Nearly all major game platforms have the PEGI ratings as an integral part of their parental control tool systems. It was created with physical video games in mind, before video game playing became largely digital and players were able to download games and interact with other players in real-time.  It might have been ahead of its time when it was created but it has proved to be a constantly reviewed and adapted best-practice tool to protect minors, to help parents and to build trust with consumers by ensuring that reliable information about video game content is provided in a responsible manner  -including information on age labelling and content descriptors that alert parents to in-game purchases, bad language, violence, frightening content, drugs, sex or discrimination, for example.

PEGI is used and recognised throughout Europe – PEGI-rated products are marketed in more than 38 countries today – and it has the enthusiastic support of the European Commission. It is considered as a model of European harmonisation in the field of minor protection and consumer transparency and is governed by a range of experts including:

•parent and consumer organisation representatives

•child psychology experts

•media experts

•age rating experts

•representatives from national authorities

•academic experts in video games

•lawyers expert in European minor protection laws

•video game industry experts

The importance of the parent/child dialogue

While parental control tools are important, the industry also encourages parents to show an interest in the games their children like to play, to play with them and to talk with them about responsible gaming and their online behaviour. Today’s digital environment is an integral part of the modern society and parents need to engage with their children in their digital activities just as they would do in their children’s artistic, musical and physical activities. The video game industry, often in partnership with parent organisations, and other bodies such as media literacy organisations, has forums and websites at national levels in place for this specific purpose which are continuously updated to keep parents and carers informed.
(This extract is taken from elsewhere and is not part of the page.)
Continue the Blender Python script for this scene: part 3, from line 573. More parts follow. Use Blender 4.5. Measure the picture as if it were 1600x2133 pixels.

Video games provide major consumer benefits and are undeniably an integral part of 21st century entertainment, education and interaction. PEGI works with the industry to ensure that video game players everywhere  - and children in particular - continue to enjoy great experiences.  That is our raison d’être and we will continue to work tirelessly to deliver an enjoyable, safe, responsible and transparent environment for Europe’s video game playing community.  It takes an industry to accept responsibility towards minors and to resource and respect the likes of PEGI, but it can be done.